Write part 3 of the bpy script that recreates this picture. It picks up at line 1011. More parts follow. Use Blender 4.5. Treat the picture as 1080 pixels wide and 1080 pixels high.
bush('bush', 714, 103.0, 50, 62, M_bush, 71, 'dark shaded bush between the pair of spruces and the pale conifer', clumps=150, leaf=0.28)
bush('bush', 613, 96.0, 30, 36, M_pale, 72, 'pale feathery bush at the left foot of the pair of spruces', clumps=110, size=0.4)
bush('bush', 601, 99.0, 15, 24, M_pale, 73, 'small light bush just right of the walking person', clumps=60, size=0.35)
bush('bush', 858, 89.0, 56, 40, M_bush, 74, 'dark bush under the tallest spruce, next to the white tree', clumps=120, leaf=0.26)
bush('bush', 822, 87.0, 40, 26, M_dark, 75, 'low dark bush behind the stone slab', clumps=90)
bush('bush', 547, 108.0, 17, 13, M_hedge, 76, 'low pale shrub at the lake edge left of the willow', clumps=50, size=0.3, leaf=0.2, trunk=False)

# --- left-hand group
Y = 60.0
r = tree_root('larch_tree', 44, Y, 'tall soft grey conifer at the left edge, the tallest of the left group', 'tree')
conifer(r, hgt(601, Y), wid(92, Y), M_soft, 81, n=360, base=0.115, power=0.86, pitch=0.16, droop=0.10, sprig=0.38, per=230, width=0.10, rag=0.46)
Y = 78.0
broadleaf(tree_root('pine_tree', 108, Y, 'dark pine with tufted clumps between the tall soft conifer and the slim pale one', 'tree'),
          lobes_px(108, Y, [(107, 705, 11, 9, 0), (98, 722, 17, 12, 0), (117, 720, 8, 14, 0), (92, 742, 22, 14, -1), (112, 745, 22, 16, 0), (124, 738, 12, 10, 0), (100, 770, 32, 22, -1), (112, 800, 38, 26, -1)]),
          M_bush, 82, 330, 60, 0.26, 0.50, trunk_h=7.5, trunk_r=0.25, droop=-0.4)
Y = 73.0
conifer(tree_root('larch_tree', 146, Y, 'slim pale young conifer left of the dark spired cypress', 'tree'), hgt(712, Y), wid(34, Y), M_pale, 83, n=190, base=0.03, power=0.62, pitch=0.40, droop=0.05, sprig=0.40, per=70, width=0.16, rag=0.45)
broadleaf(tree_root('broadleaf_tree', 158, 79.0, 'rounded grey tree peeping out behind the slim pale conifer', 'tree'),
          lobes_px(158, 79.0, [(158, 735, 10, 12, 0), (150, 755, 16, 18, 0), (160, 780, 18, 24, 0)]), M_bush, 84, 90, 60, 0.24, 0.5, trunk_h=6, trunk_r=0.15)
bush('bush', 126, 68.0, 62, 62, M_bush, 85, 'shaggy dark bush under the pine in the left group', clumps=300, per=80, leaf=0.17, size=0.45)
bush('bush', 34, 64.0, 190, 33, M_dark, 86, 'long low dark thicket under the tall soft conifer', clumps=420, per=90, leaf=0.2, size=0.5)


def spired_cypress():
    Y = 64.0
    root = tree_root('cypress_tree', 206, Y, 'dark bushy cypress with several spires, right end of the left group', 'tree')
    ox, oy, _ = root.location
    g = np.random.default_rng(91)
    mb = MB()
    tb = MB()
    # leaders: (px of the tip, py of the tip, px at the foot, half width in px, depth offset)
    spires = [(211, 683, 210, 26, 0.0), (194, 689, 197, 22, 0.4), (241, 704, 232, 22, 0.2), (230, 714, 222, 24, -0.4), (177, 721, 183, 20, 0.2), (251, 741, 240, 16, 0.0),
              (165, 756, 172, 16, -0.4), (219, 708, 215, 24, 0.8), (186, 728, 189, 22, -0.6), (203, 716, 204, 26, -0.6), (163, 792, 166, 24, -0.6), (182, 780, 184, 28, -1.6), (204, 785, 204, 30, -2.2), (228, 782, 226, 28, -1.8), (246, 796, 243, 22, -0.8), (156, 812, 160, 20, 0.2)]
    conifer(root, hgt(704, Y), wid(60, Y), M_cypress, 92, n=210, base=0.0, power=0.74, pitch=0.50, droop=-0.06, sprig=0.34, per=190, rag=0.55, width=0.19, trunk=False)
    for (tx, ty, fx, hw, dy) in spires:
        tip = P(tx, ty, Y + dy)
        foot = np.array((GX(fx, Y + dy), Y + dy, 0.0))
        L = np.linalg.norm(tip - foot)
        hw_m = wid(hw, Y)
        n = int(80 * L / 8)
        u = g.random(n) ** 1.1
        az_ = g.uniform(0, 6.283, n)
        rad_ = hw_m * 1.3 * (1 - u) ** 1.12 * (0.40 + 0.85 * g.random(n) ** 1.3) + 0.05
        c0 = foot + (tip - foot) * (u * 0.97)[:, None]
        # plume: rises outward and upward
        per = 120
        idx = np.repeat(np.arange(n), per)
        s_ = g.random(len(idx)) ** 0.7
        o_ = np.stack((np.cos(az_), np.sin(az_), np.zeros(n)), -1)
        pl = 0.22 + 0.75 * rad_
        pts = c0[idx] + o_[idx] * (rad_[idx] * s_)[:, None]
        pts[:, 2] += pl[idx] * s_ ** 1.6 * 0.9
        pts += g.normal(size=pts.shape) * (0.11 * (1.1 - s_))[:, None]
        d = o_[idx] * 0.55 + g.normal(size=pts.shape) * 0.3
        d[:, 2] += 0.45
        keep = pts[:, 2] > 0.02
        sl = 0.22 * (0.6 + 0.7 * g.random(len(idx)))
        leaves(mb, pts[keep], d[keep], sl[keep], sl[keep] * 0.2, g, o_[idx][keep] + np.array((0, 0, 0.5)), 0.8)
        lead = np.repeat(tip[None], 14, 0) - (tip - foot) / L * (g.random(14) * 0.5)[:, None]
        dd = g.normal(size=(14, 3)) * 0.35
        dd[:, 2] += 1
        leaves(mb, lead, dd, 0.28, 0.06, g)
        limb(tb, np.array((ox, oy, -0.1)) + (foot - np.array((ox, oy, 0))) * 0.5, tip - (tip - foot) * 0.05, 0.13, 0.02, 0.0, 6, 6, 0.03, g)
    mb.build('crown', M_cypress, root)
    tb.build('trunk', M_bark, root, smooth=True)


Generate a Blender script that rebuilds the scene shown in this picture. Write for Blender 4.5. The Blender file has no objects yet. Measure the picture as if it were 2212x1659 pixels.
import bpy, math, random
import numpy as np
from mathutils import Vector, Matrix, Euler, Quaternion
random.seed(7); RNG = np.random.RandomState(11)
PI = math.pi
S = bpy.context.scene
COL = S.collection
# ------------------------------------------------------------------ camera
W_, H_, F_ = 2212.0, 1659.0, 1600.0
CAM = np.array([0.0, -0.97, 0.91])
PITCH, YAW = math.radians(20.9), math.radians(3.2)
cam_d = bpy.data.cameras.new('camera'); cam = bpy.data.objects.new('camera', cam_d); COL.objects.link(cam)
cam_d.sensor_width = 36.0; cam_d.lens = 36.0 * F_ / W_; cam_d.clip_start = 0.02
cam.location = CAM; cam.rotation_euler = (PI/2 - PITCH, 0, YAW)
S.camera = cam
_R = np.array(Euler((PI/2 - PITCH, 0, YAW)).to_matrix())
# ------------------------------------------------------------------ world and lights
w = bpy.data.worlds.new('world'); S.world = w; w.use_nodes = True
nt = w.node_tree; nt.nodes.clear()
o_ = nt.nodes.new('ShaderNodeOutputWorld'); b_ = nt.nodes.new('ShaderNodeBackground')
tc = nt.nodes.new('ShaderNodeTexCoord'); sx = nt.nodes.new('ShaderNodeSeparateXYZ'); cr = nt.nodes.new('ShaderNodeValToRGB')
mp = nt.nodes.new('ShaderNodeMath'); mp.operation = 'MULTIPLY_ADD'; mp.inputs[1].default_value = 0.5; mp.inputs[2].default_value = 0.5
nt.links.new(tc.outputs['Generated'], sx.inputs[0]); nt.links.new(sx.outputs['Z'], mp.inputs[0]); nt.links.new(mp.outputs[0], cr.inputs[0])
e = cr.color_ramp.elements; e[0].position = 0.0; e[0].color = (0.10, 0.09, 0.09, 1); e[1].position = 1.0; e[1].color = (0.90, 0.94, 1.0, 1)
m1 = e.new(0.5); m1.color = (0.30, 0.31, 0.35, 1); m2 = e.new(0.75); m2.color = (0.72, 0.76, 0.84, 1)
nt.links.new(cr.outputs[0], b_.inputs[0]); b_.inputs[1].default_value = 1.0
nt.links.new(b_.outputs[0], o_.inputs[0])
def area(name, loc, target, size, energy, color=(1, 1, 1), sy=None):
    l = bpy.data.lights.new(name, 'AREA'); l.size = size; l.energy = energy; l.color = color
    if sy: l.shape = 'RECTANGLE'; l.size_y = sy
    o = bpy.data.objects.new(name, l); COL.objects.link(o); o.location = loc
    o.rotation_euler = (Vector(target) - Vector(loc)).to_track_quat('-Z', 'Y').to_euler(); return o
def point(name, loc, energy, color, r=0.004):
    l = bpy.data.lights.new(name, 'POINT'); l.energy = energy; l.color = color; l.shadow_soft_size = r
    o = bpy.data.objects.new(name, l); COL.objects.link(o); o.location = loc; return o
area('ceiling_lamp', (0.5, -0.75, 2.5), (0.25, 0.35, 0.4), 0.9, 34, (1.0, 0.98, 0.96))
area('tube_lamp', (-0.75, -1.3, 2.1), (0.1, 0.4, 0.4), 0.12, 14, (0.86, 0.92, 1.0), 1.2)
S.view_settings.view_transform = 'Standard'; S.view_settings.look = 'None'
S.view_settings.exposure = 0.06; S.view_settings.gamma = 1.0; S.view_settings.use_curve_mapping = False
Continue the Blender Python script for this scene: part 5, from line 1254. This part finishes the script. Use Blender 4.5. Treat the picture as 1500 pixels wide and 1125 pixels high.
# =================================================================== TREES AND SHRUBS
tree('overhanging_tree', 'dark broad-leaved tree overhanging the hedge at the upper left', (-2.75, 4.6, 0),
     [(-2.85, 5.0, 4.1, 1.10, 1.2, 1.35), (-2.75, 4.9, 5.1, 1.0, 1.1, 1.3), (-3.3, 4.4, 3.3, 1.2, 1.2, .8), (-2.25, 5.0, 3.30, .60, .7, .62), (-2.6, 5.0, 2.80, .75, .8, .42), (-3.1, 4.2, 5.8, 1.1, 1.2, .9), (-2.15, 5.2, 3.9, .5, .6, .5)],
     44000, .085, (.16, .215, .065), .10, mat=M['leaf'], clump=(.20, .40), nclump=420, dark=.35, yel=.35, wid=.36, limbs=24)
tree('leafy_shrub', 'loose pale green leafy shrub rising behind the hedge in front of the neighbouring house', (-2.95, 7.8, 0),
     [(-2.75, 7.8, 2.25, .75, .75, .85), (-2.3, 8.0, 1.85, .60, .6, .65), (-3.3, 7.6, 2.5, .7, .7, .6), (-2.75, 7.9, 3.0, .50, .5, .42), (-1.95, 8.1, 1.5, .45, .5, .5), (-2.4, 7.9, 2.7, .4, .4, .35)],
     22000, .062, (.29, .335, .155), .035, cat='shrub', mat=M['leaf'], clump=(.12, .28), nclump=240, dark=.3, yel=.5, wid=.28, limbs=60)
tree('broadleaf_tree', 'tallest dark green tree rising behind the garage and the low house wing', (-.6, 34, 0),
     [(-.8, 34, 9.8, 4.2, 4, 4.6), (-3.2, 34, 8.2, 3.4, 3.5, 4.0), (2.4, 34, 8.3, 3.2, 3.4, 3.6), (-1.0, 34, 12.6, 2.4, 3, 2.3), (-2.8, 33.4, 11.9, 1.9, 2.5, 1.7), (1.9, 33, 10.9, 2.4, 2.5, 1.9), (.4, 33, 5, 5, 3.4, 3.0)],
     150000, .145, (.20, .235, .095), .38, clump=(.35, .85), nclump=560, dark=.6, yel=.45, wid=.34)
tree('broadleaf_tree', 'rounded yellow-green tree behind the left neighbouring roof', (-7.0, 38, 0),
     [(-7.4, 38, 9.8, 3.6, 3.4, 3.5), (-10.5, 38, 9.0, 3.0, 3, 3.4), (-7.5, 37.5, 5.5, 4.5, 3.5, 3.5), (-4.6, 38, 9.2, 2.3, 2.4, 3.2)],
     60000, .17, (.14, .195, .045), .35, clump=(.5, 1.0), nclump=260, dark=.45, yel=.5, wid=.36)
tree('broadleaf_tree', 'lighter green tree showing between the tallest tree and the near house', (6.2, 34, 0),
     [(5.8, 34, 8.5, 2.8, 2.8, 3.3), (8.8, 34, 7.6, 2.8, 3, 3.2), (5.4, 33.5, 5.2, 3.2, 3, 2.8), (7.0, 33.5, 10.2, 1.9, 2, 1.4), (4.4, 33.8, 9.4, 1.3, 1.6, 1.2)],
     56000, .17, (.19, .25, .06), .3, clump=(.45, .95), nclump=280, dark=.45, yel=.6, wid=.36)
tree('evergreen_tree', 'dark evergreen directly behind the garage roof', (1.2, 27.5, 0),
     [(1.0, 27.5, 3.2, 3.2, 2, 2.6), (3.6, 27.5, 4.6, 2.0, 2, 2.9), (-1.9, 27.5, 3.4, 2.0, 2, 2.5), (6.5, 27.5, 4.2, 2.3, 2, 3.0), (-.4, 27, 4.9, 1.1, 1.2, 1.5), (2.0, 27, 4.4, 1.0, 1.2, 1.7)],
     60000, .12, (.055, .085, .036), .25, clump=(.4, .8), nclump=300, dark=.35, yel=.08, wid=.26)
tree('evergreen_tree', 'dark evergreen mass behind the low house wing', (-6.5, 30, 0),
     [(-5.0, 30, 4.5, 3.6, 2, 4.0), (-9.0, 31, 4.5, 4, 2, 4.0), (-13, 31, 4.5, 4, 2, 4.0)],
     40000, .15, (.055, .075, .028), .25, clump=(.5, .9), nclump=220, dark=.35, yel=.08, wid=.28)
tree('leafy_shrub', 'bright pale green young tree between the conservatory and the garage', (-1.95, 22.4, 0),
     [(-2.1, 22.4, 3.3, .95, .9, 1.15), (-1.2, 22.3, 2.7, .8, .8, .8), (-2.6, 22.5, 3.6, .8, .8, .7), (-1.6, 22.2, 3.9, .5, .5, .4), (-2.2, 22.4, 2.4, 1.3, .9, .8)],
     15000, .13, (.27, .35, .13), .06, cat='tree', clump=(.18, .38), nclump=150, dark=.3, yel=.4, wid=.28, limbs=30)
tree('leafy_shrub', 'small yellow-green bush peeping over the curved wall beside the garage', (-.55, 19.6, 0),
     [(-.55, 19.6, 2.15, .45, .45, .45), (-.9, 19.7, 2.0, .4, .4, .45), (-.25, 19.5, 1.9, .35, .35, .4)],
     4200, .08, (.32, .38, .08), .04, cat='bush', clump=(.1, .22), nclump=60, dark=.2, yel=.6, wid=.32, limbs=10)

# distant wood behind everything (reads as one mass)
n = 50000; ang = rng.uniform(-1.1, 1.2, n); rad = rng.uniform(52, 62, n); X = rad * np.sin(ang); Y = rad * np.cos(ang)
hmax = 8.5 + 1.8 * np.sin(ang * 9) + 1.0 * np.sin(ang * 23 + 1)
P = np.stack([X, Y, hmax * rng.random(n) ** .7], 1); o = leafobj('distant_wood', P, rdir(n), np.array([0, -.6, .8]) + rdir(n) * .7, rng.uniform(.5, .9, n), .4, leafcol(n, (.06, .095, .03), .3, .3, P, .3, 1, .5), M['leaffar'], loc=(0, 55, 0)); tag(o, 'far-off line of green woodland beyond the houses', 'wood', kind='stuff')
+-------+
Everything from the first line of the records above to the line containing "bush('bush', 547, 108.0, 17, 13, M_hedge, 76, 'low", inclusive, should be repeated exactly; leave out the rest.

Write part 3 of the bpy script that recreates this picture. It picks up at line 1011. More parts follow. Use Blender 4.5. Treat the picture as 1080 pixels wide and 1080 pixels high.
bush('bush', 714, 103.0, 50, 62, M_bush, 71, 'dark shaded bush between the pair of spruces and the pale conifer', clumps=150, leaf=0.28)
bush('bush', 613, 96.0, 30, 36, M_pale, 72, 'pale feathery bush at the left foot of the pair of spruces', clumps=110, size=0.4)
bush('bush', 601, 99.0, 15, 24, M_pale, 73, 'small light bush just right of the walking person', clumps=60, size=0.35)
bush('bush', 858, 89.0, 56, 40, M_bush, 74, 'dark bush under the tallest spruce, next to the white tree', clumps=120, leaf=0.26)
bush('bush', 822, 87.0, 40, 26, M_dark, 75, 'low dark bush behind the stone slab', clumps=90)
bush('bush', 547, 108.0, 17, 13, M_hedge, 76, 'low pale shrub at the lake edge left of the willow', clumps=50, size=0.3, leaf=0.2, trunk=False)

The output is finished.